Exhibit 23.2
RISK FACTORS RELATING TO OUR FORMER INDEPENDENT CERTIFIED PUBLIC ACCOUNTANTS - NOTICE REGARDING CONSENT OF ARTHUR ANDERSEN LLP
Section 11(a) of the Securities Act provides that if part of a registration statement at the time it becomes effective contains an untrue statement of a material fact, or omits a material fact required to be stated therein or necessary to make the statements therein not misleading, any person acquiring a security pursuant to such registration statement (unless it is proved that at the time of such acquisition such person knew of such untruth or omission) may assert a claim against, among others, an accountant who has consented to be named as having certified any part of the registration statement or as having prepared any report for use in connection with the registration statement.
On June 14, 2002, the Bairnco Corporation 401(k) Savings Plan and Trust dismissed Arthur Andersen LLP as its independent certified public accountants.

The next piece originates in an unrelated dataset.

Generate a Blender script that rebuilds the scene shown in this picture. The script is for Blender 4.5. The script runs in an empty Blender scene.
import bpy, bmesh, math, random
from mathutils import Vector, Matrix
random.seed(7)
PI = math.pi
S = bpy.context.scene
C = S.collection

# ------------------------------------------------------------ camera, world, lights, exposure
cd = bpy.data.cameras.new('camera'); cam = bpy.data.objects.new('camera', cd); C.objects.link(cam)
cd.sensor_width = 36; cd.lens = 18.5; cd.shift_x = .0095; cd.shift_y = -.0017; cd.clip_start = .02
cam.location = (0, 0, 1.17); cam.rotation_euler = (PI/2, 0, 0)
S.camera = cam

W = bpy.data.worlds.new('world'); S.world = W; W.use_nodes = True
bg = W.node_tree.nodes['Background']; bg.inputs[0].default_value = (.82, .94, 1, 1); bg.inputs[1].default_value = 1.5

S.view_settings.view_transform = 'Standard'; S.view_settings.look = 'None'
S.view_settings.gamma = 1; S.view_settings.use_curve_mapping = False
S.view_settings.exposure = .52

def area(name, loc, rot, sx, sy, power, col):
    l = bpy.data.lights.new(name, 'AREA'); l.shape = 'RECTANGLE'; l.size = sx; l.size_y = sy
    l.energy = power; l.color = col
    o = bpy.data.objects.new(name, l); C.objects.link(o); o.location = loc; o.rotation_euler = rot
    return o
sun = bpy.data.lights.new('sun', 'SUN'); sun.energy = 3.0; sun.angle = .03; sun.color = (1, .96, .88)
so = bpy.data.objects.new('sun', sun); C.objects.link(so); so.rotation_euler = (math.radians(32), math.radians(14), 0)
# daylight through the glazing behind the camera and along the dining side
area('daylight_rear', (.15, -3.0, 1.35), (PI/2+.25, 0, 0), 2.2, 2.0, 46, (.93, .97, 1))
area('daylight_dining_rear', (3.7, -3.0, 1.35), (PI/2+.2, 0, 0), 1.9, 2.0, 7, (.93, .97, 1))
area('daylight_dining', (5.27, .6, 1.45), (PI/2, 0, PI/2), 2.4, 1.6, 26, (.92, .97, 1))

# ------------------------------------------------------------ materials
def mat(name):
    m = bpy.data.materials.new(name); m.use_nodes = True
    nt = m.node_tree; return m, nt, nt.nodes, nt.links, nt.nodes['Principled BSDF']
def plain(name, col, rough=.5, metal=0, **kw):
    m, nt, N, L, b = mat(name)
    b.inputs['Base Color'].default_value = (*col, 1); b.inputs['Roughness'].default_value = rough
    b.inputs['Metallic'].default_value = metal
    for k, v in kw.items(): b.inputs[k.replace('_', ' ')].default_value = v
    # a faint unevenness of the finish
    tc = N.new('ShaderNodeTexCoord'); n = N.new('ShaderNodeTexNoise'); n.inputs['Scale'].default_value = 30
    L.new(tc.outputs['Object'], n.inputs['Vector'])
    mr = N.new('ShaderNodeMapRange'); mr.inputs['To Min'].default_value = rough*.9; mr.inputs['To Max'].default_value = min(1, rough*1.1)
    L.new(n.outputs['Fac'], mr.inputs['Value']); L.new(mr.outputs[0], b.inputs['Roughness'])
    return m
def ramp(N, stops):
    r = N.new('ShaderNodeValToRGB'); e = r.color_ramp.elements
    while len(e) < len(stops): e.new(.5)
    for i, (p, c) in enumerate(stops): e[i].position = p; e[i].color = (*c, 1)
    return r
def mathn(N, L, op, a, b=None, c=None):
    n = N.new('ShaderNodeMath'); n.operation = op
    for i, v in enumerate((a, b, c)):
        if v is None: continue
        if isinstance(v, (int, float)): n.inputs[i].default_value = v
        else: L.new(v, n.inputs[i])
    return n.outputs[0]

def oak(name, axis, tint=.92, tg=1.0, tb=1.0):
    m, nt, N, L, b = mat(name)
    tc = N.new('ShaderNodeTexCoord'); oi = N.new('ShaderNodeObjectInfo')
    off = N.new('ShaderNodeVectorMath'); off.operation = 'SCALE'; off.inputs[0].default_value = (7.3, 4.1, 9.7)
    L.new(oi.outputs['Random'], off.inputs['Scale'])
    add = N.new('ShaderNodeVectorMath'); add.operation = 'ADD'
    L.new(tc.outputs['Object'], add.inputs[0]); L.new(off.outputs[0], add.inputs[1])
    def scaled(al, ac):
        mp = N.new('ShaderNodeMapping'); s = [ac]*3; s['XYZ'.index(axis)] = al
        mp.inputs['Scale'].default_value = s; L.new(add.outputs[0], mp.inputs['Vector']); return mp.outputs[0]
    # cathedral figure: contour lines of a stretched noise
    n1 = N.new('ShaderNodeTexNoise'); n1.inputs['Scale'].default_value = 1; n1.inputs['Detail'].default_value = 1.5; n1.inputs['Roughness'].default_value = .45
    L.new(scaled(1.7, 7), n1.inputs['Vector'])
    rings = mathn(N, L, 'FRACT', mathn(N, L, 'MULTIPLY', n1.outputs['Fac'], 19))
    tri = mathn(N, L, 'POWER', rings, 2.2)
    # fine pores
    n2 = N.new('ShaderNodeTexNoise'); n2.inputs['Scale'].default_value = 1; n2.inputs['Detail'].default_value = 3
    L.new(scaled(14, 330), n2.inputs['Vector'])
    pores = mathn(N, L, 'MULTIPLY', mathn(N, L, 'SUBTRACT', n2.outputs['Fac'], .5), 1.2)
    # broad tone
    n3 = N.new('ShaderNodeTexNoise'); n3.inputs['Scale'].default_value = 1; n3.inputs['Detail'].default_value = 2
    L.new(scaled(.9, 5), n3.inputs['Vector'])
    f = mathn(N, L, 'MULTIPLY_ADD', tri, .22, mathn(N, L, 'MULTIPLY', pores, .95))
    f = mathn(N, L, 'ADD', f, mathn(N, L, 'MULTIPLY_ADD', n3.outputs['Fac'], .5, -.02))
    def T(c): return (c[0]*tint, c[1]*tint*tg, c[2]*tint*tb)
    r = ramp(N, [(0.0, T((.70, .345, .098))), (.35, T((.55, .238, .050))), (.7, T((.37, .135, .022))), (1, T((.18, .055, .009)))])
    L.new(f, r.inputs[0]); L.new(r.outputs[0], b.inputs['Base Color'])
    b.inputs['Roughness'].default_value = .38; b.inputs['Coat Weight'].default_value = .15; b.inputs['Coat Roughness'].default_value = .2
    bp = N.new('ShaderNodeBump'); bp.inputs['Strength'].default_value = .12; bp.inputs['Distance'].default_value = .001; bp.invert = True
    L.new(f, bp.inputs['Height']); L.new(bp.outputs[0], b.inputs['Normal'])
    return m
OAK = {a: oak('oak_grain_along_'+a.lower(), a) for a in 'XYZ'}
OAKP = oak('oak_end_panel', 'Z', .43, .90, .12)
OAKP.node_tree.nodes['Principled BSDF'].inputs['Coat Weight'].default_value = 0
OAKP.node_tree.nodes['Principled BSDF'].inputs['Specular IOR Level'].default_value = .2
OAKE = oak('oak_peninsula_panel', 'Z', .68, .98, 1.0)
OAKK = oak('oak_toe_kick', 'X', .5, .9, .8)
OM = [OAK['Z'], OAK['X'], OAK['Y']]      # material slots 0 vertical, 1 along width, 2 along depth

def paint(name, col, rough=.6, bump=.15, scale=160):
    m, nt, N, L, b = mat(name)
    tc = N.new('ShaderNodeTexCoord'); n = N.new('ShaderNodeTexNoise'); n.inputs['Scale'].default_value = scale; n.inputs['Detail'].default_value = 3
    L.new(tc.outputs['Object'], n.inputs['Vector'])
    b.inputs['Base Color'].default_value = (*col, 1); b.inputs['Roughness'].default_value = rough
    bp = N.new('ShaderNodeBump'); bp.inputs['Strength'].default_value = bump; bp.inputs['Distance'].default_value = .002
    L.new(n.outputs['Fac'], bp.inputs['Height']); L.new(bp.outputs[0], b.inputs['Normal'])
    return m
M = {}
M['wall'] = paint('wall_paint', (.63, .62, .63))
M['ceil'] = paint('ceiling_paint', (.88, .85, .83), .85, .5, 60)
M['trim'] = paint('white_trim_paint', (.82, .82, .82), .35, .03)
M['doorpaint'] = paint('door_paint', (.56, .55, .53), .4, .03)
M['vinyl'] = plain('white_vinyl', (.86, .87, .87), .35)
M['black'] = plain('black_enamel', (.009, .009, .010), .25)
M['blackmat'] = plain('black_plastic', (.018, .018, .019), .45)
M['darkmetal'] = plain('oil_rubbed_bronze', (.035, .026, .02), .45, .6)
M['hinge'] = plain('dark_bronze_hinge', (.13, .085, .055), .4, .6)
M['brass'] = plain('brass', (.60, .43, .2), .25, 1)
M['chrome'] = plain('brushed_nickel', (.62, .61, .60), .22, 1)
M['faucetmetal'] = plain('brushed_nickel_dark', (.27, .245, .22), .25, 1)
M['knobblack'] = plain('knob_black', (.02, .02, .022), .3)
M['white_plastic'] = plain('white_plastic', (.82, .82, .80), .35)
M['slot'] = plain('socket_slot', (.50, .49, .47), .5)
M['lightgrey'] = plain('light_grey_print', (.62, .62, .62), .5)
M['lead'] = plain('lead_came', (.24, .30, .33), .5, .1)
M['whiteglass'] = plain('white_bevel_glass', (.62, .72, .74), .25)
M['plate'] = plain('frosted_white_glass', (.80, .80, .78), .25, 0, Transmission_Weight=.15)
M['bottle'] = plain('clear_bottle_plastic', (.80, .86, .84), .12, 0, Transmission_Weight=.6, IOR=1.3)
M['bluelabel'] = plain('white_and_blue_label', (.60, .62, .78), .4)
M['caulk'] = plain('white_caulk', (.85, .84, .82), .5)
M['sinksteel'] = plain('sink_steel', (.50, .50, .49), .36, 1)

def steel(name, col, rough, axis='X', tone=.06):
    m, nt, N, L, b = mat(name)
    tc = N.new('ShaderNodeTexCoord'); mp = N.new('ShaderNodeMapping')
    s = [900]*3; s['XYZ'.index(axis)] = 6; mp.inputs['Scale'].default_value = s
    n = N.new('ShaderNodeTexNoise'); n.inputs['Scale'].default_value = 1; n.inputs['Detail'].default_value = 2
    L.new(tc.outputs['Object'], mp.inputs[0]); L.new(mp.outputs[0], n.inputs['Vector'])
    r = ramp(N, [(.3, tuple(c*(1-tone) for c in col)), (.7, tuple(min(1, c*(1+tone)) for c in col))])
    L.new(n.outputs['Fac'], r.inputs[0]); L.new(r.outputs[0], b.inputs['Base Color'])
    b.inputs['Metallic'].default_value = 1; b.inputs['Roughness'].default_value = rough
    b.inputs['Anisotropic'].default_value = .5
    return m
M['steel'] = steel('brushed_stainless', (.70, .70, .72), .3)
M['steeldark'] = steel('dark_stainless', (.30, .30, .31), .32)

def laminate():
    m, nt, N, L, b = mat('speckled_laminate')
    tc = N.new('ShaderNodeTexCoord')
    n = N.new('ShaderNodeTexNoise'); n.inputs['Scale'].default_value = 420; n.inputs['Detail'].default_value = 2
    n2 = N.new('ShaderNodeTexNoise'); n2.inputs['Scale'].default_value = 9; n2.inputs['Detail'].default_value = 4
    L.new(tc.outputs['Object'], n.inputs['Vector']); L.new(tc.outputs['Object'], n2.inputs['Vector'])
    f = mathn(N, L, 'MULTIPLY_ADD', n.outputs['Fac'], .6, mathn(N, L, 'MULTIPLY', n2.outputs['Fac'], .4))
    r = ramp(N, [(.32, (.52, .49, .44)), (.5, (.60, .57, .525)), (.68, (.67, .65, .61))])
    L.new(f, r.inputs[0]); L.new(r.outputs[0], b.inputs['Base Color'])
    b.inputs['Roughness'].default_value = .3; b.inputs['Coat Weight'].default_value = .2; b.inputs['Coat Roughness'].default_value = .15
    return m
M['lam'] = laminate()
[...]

On June 14, 2002, the Plan appointed Ernst & Young LLP to replace Arthur Andersen LLP as the independent certified public accountants of the Plan. Prior to the date of this Form 11-K (which is incorporated by reference into Bairnco Corporation's filings on Form S-8 Nos. 33-36330 and 33-41313), the Arthur Andersen LLP partner responsible for the audit of the most recent audited financial statements of the Bairnco Corporation 401(k) Savings Plan and Trust as of December 31, 2000 and for the year then ended resigned from Arthur Andersen LLP. As a result, after reasonable efforts, the Plan has been unable to obtain Arthur Andersen LLP's written consent to the incorporation by reference into the Bairnco Corporation's filings on Form S-8 Nos. 33-36330 and 33-41313 of its audit report with respect to the Plan's financial statements as of December 31, 2000 and for the year then ended. Under these circumstances, Rule 437a under the Securities Act permits the Plan to file this Form 11-K without a written consent from Arthur Andersen LLP. However, as a result, Arthur Andersen LLP will not have any liability under Section 11(a) of the Securities Act for any untrue statements of a material fact contained in the financial statements audited by Arthur Andersen LLP or any omissions of a material fact required to be stated therein. Accordingly, you may not be able to assert a claim against Arthur Andersen LLP under Section 11(a) of the Securities Act because it has not consented to the incorporation by reference of its previously issued report into Bairnco Corporation's filings on Form S-8 Nos. 33-36330 and 33-41313.